As divas morrem aos sábados, roubando a cena do fim de semana
Diva que é diva morre no sábado, de preferência quando o jornal impresso que circulará no domingo já está fechado e resolvido. É uma teoria particular, claro, mas com algum fundamento. Foi assim com Dercy Gonçalves, em 19 de julho de 2008, com Hebe Camargo, em 29 de setembro de 2012, com Marília Pêra em 5 de dezembro de 2015, e neste 3 (quase 4) de março de 2018, com Tônia Carrero.
Neste domingo, quando o assunto predominante poderia ser o Oscar, o mais concorrido prêmio do cinema mundial, Tônia Carrero, que está fora das telas e dos palcos há mais de dez anos, honra a condição de quem brilhou tanto em vida.
José Wilker, que não era diva mas era gigante no cartaz de ator e diretor, também impôs a convocação de expediente extraordinário em um sábado, 5 de abril de 2014.

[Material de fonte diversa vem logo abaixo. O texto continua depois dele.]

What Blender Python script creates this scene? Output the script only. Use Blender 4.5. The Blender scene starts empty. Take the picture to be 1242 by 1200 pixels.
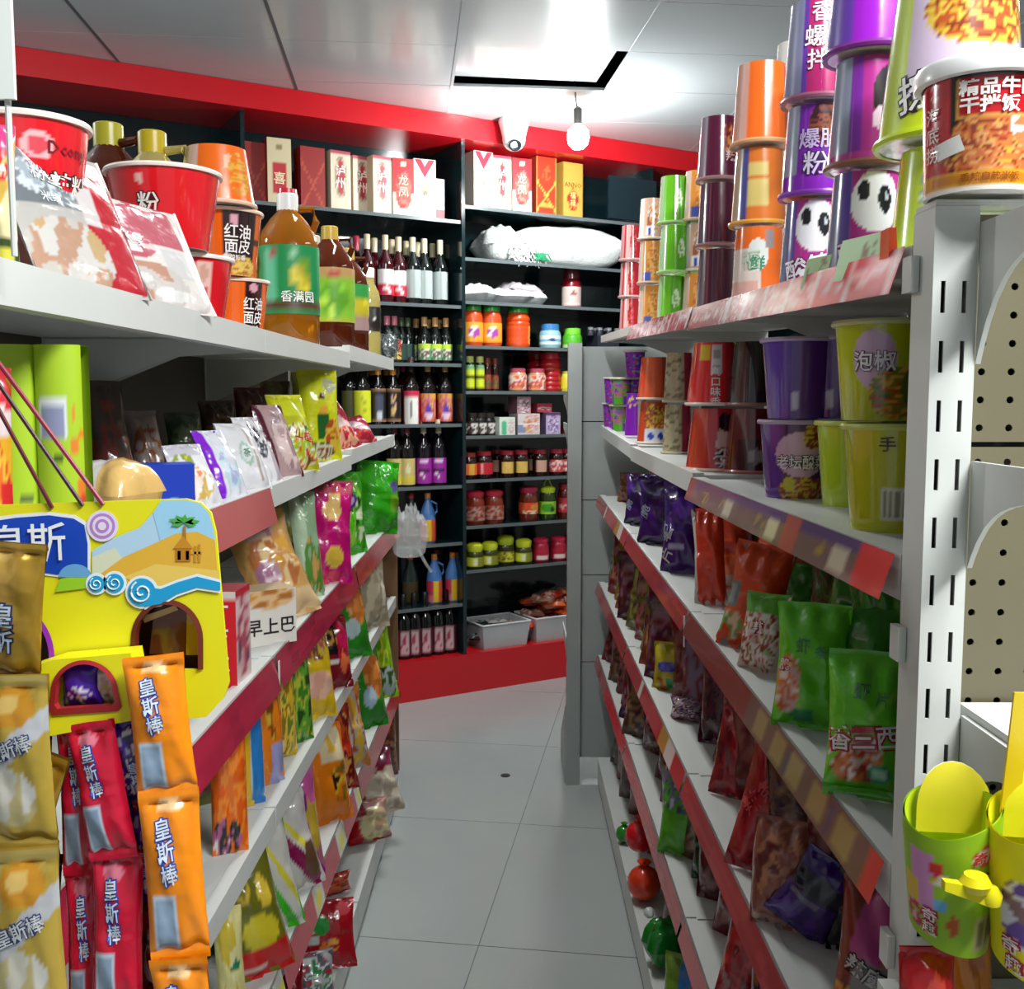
import bpy, math, random
from mathutils import Vector, Matrix
from mathutils.geometry import tessellate_polygon
SC = bpy.context.scene
COL = SC.collection
H = 1.45
PITCH = math.atan(115 / 1250.0)
CP, SP = math.cos(PITCH), math.sin(PITCH)

# ---------------------------------------------------------------- camera, world, lights, exposure
cam_d = bpy.data.cameras.new('camera')
cam_d.sensor_width = 36.0
cam_d.lens = 1250.0 / 1242.0 * 36.0
cam_d.clip_start = 0.02
cam = bpy.data.objects.new('camera', cam_d)
cam.location = (0, 0, H)
cam.rotation_euler = (math.pi / 2 - PITCH, 0, 0)
COL.objects.link(cam)
SC.camera = cam
SC.view_settings.view_transform = 'Standard'
SC.view_settings.look = 'None'
SC.view_settings.gamma = 1.0
SC.view_settings.use_curve_mapping = False
SC.view_settings.exposure = 0.55

wd = bpy.data.worlds.new('shop_front_daylight')
wd.use_nodes = True
bg = wd.node_tree.nodes['Background']
bg.inputs['Color'].default_value = (0.86, 0.93, 1.0, 1)
bg.inputs['Strength'].default_value = 0.26
SC.world = wd


def area_lamp(name, loc, target, sx, sy, watts, col):
    l = bpy.data.lights.new(name, 'AREA')
    l.shape = 'RECTANGLE'
    l.size = sx
    l.size_y = sy
    l.energy = watts
    l.color = col
    o = bpy.data.objects.new(name, l)
    o.location = loc
    o.rotation_euler = (Vector(target) - Vector(loc)).to_track_quat('-Z', 'Y').to_euler()
    COL.objects.link(o)
    return o


area_lamp('unseen_ceiling_light', (0.95, 0.05, 2.70), (0.0, 0.95, 0.7), 1.2, 0.12, 50, (0.97, 1.0, 0.99))
area_lamp('unseen_ceiling_light', (-0.12, 2.85, 2.72), (-0.12, 2.85, 0), 0.10, 1.0, 17, (0.96, 1.0, 0.99))  # unseen aisle lamp, added to brighten the far floor and the cabinet
area_lamp('unseen_ceiling_light', (1.9, 2.6, 2.72), (1.9, 2.6, 0), 0.12, 1.2, 10, (0.96, 1.0, 1.0))


def fill_point_light(name, loc, watts, r=0.06):
    l = bpy.data.lights.new(name, 'POINT')
    l.energy = watts
    l.shadow_soft_size = r
    l.color = (0.94, 1.0, 1.0)
    o = bpy.data.objects.new(name, l)
    o.location = loc
    COL.objects.link(o)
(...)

Marilyn Monroe não se foi num sábado, mas também tomou para si o fim de semana: era domingo, 5 de agosto de 1962, quando a musa se matou. Ainda bem que internet era só ficção científica naquele tempo, o que poupou as pessoas de lerem sobre um milhão de teorias da conspiração, em busca de cliques desenfreados. As teorias não deixariam de vir à tona, por anos a fio após aquela tragédia, mas em ritmo mais vagaroso e maturado do que a insana instantaneidade estimulada pelas redes sociais.

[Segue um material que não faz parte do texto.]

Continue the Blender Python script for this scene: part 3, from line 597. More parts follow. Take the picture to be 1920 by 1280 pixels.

Mesmo com toda a turbulência política vivida no país nos últimos quatro anos, os imprevistos para o fim de semana cabem normalmente ao caderno de Cidades, onde acidentes, fatalidades e rebeliões urbanas expõem seus relatos. Sábado e domingo, afinal, normalmente, não são dias de apreensões da PF nem de operações pirotécnicas coordenadas por governantes – eles sabem que as redações, em esquema de plantão de fim de semana, estão menos providas de profissionais e que a notícia ficará mais bem coberta se o fato for promovido em dia útil.
Nesse mesmo contexto de acontecimentos que disputam cada milímetro de uma primeira página de jornal, de uma capa de revista ou de uma home de portal relevante na internet, parece até que não há estrela ou astro disposto a se despedir deste mundo no meio de semana, quando nossos juízes, legisladores e governantes mal se esforçam para roubar a cena de quem realmente era profissional em atrair holofotes e aplausos (pois é, até isso eles roubam).

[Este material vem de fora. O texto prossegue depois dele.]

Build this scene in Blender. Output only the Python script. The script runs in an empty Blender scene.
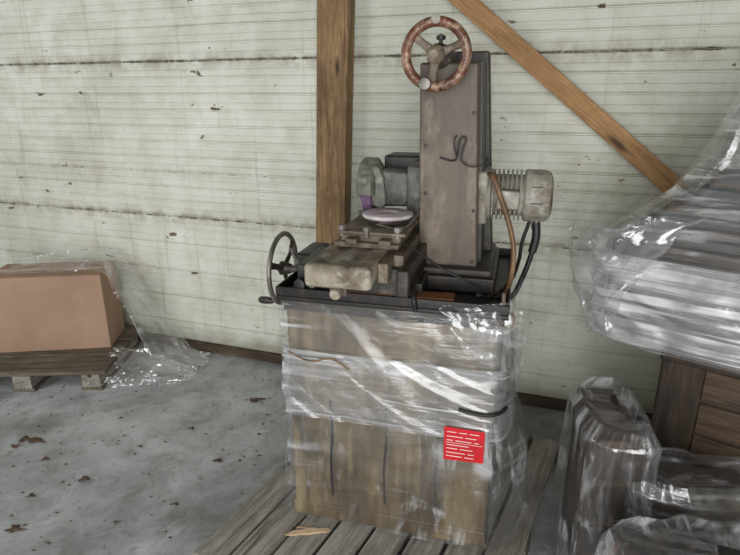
import bpy, bmesh, math, random
from mathutils import Vector, Matrix, noise
random.seed(7)
sc=bpy.context.scene
sc.view_settings.view_transform='Standard'
COL=bpy.context.collection
R=math.radians

# ------------------------------------------------------------------ helpers
def link(o,parent=None):
    COL.objects.link(o)
    if parent: o.parent=parent
    return o
def empty(name,loc=(0,0,0),rz=0):
    e=bpy.data.objects.new(name,None); e.location=loc; e.rotation_euler=(0,0,R(rz)); e.empty_display_size=.1
    return link(e)
def finish(name,bm,mat,parent=None,smooth=False,bevel=0,seg=2):
    bmesh.ops.recalc_face_normals(bm,faces=bm.faces)
    me=bpy.data.meshes.new(name); bm.to_mesh(me); bm.free()
    if smooth:
        for p in me.polygons: p.use_smooth=True
    o=bpy.data.objects.new(name,me)
    if mat: me.materials.append(mat)
    link(o,parent)
    if bevel:
        m=o.modifiers.new("b",'BEVEL'); m.width=bevel; m.segments=seg; m.limit_method='ANGLE'; m.angle_limit=R(40)
        for p in me.polygons: p.use_smooth=True
        w=o.modifiers.new("w",'WEIGHTED_NORMAL'); w.keep_sharp=True
    return o
def bm_box(bm,x0,x1,y0,y1,z0,z1):
    v=[bm.verts.new(c) for c in [(x0,y0,z0),(x1,y0,z0),(x1,y1,z0),(x0,y1,z0),(x0,y0,z1),(x1,y0,z1),(x1,y1,z1),(x0,y1,z1)]]
    for f in [(0,1,2,3),(4,5,6,7),(0,1,5,4),(1,2,6,5),(2,3,7,6),(3,0,4,7)]: bm.faces.new([v[i] for i in f])
    return v
def box(name,x0,x1,y0,y1,z0,z1,mat,parent=None,bevel=.003,rot=0,seg=2):
    bm=bmesh.new(); vs=bm_box(bm,x0,x1,y0,y1,z0,z1)
    if rot:
        c=Vector(((x0+x1)/2,(y0+y1)/2,0)); bmesh.ops.rotate(bm,verts=vs,cent=c,matrix=Matrix.Rotation(R(rot),3,'Z'))
    return finish(name,bm,mat,parent,bevel=bevel,seg=seg)
def prism(name,poly,y0,y1,mat,parent=None,bevel=.003):
    """poly in XZ, extruded along Y"""
    bm=bmesh.new(); a=[bm.verts.new((x,y0,z)) for x,z in poly]; b=[bm.verts.new((x,y1,z)) for x,z in poly]
    bm.faces.new(a); bm.faces.new(b); n=len(poly)
    for i in range(n): bm.faces.new([a[i],a[(i+1)%n],b[(i+1)%n],b[i]])
    return finish(name,bm,mat,parent,bevel=bevel)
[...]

Quem já viveu a rotina de uma redação de notícias, seja em veículo impresso, no rádio, TV ou internet, sabe bem como a morte de uma personalidade relevante para a história do país ou do mundo nos desafia a uma verdadeira gincana, levantando dados sobre quem se foi e buscando as palavras mais precisas para contar a história daquele personagem.
Mas nada era mais difícil ao jornalista do que ter de “fazer a repercussão da morte” de alguém. Hoje, com Twitter, Facebook e Instagram, muita gente famosa posta sua homenagem nas redes sociais, o que torna esse constrangimento menos necessário. Mas nem sempre as pessoas que mais interessam expõem seus pêsames na esfera pública, e ainda é preciso procurar uns e outros nessa hora de pesar.
Sou de um tempo em que a repercussão sobre determinada morte dependia visceralmente dos telefonemas que fazíamos em busca de depoimentos sobre o(a) morto(a) ou das nossas visitas aos respectivos velórios para ouvir o que conhecidos e amigos tinham a dizer.
Isso quando a personalidade procurada não era avisada sobre a morte por meio de um repórter que ligava em busca de “repercussão”. Aconteceu quando Fernanda Montenegro recebeu um telefonema da Keila Jimenez, ainda nos idos do “Estadão”, para ouvi-la sobre a partida de Gianfrancesco Guarnieri. Atordoada, Fernanda se disse chocada, pediu um tempo para se recuperar e ligou de volta dali a alguns minutos.
Não é fácil.
Nunca é fácil.
Mas a morte de grandes estrelas aos sábados toma o fim de semana, desafia o expediente dos plantonistas de notícias e, como convém a quem esteve cercado de holofotes em vida, rouba toda a cena.